SET EXERCISE:
Lines containing the string "scene" are to be counted; report the number and nothing more.

DATASET CONTENT:
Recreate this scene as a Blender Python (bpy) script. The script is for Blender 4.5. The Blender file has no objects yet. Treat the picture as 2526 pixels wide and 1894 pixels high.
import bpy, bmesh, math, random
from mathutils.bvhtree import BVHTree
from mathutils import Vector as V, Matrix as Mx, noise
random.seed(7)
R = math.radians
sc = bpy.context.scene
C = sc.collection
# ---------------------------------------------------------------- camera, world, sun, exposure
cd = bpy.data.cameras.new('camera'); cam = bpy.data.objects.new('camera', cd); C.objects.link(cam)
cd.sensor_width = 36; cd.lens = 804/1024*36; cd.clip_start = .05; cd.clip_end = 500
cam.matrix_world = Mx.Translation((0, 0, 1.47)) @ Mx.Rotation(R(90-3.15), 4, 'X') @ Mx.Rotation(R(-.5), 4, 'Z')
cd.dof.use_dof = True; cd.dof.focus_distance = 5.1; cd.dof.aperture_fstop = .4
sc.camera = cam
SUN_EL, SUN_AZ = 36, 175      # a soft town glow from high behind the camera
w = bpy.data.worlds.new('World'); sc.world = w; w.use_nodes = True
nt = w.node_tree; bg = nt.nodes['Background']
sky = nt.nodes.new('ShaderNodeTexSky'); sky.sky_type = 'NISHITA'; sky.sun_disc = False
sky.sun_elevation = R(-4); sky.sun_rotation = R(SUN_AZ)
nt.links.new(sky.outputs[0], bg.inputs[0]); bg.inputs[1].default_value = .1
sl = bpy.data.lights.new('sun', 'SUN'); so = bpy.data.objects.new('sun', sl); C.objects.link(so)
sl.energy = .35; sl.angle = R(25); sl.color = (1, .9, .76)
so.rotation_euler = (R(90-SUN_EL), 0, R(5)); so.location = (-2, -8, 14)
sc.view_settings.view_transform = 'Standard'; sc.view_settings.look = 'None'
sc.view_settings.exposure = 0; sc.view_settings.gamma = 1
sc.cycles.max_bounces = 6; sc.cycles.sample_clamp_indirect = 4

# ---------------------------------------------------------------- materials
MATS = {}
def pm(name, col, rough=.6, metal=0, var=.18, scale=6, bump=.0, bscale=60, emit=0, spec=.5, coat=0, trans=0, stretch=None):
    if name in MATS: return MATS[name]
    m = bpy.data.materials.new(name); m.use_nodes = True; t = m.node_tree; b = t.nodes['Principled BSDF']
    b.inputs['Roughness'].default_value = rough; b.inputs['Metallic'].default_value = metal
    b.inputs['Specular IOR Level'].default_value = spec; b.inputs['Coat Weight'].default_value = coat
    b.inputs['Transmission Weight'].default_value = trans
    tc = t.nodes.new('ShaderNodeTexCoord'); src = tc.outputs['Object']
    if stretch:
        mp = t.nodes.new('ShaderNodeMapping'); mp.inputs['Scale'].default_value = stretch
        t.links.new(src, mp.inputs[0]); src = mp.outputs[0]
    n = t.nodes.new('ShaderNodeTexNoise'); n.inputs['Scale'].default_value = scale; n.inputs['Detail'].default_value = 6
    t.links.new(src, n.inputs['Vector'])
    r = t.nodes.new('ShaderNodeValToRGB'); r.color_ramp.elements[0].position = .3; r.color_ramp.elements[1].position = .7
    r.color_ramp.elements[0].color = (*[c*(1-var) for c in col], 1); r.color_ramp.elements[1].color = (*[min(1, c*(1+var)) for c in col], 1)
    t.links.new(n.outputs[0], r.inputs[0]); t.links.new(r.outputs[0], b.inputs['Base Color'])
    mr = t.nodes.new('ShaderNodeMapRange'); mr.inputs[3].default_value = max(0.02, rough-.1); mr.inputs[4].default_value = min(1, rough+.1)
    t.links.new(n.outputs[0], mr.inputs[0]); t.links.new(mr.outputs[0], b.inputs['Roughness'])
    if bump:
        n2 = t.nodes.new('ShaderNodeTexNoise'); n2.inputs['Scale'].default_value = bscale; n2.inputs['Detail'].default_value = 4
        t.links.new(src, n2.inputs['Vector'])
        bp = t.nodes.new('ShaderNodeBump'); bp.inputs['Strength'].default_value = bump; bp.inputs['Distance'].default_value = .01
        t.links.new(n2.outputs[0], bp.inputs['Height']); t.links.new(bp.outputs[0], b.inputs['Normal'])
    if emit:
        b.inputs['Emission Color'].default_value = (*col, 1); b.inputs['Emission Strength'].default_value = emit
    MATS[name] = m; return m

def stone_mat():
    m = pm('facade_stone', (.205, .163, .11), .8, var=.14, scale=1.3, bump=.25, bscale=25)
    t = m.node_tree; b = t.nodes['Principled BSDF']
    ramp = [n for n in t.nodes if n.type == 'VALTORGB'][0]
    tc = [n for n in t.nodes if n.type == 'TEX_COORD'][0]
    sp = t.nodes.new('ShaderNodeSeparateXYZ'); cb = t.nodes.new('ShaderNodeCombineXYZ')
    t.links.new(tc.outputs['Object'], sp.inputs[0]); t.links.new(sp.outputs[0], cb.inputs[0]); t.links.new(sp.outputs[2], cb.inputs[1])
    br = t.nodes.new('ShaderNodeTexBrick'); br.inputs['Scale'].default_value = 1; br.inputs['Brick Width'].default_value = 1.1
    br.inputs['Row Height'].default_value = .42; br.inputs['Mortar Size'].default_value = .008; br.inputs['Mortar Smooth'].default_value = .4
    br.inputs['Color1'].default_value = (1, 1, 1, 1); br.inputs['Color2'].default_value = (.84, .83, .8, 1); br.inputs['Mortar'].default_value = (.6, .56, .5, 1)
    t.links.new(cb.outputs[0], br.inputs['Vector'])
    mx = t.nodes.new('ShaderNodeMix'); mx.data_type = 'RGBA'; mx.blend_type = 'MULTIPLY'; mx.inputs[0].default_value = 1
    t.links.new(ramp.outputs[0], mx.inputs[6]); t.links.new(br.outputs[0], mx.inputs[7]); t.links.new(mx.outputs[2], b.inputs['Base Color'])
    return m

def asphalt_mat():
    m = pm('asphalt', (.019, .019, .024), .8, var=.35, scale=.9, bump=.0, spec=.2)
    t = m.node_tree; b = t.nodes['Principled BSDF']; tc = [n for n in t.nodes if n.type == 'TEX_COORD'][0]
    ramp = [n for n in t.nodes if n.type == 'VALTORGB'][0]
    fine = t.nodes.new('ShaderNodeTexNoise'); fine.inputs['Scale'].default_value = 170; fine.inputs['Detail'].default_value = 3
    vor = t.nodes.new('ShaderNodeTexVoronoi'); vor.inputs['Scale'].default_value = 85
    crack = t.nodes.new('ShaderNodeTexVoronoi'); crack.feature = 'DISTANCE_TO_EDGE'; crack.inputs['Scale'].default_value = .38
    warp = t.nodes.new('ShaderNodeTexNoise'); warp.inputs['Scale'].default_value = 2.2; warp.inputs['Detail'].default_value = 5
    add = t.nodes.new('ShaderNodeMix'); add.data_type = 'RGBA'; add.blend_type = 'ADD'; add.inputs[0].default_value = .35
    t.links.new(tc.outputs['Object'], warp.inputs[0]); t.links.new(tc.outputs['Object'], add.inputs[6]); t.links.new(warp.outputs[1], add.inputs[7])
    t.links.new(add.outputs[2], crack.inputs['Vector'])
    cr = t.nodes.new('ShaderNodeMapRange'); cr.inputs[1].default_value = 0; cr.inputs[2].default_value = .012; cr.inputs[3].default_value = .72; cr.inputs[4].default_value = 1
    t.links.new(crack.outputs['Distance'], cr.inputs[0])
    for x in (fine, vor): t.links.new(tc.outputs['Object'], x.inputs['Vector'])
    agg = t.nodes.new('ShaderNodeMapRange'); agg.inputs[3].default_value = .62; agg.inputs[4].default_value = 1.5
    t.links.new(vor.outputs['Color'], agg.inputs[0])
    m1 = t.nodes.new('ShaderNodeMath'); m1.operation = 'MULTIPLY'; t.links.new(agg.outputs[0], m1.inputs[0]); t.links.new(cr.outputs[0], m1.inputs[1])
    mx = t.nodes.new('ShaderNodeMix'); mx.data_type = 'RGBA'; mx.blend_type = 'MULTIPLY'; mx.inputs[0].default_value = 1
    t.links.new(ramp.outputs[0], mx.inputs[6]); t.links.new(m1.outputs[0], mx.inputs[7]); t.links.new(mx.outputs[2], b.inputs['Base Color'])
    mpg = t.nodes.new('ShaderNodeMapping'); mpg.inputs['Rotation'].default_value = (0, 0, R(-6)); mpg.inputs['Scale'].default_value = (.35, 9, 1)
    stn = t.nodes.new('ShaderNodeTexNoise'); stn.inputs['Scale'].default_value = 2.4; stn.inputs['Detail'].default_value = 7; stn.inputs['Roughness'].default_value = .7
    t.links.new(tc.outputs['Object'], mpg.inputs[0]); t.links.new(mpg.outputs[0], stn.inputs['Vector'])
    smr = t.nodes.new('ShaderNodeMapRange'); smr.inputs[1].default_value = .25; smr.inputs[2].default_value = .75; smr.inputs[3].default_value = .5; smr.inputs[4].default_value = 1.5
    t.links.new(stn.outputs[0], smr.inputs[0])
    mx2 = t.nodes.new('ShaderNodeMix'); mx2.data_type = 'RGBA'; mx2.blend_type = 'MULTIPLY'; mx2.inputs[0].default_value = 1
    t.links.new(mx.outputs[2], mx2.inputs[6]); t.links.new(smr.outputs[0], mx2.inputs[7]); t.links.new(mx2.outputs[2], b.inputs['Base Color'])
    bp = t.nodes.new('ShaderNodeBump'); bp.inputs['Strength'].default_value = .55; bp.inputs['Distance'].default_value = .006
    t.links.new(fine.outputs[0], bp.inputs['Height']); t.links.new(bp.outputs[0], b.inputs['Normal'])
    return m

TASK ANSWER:
2